"Limerence is often mistaken for love because it carries emotional intensity without emotional grounding. It feels urgent, consuming, and meaningful, even when there is little real relational contact. People experiencing limerence often describe a powerful sense of certainty: This matters. This person matters. This connection is important. That conviction can be deeply confusing, particularly when the relationship itself is ambiguous, inconsistent, or largely imagined."
"Psychologically, limerence is not sustained by intimacy. It is sustained by uncertainty. When access to another person is intermittent, the nervous system becomes sensitised. Small signals are amplified. Meaning is assigned where clarity is absent. Desire fills the space that mutuality would normally occupy.

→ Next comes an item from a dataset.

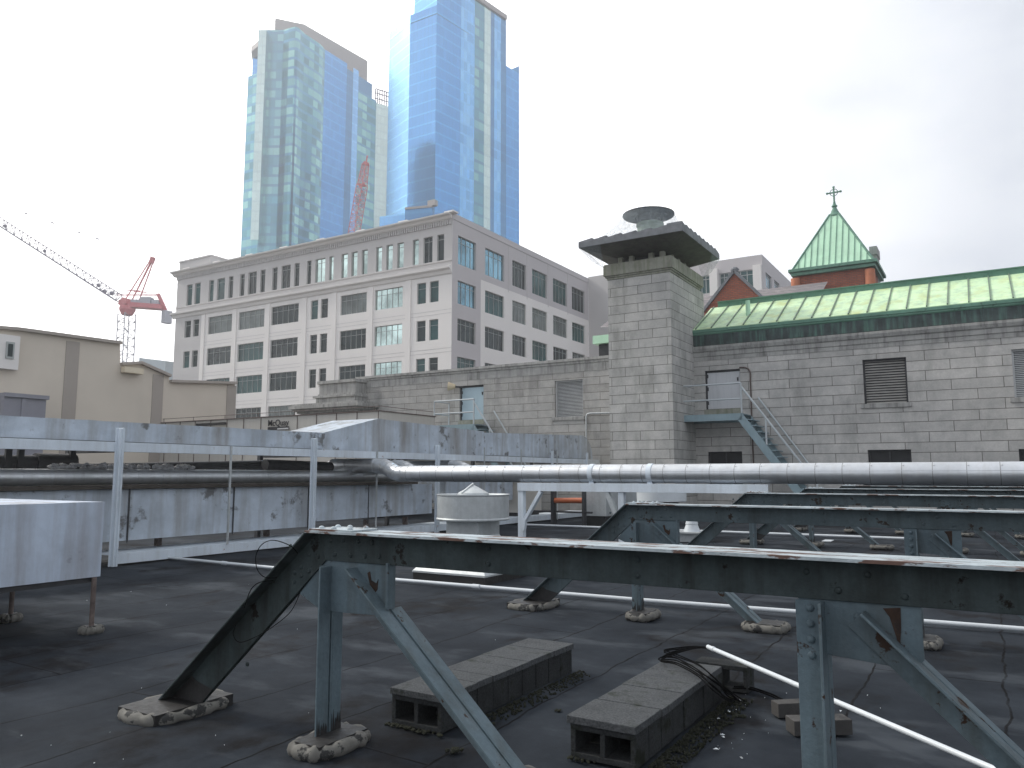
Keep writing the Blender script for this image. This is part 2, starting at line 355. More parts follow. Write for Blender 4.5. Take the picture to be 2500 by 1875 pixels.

Intensity is not evidence of depth, but the mind frequently treats it as such. Strong feeling is interpreted as truth. Longing is confused with compatibility. The absence of reciprocity can paradoxically strengthen attachment rather than weaken it."
Limerence produces intense, consuming feelings that lack emotional grounding and can be mistaken for love. The state creates a powerful conviction that a person or connection matters, even when relational contact is minimal, ambiguous, or inconsistent. The driving mechanism is uncertainty rather than intimacy: intermittent access sensitizes the nervous system, amplifies small signals, and fills absence of clarity with meaning and desire. Strong intensity is often misread as depth or compatibility, and lack of reciprocity can paradoxically strengthen attachment. Early attachment vulnerabilities make uncertainty familiar and compelling. Naming limerence reduces shame and enables targeted treatment and regulation strategies.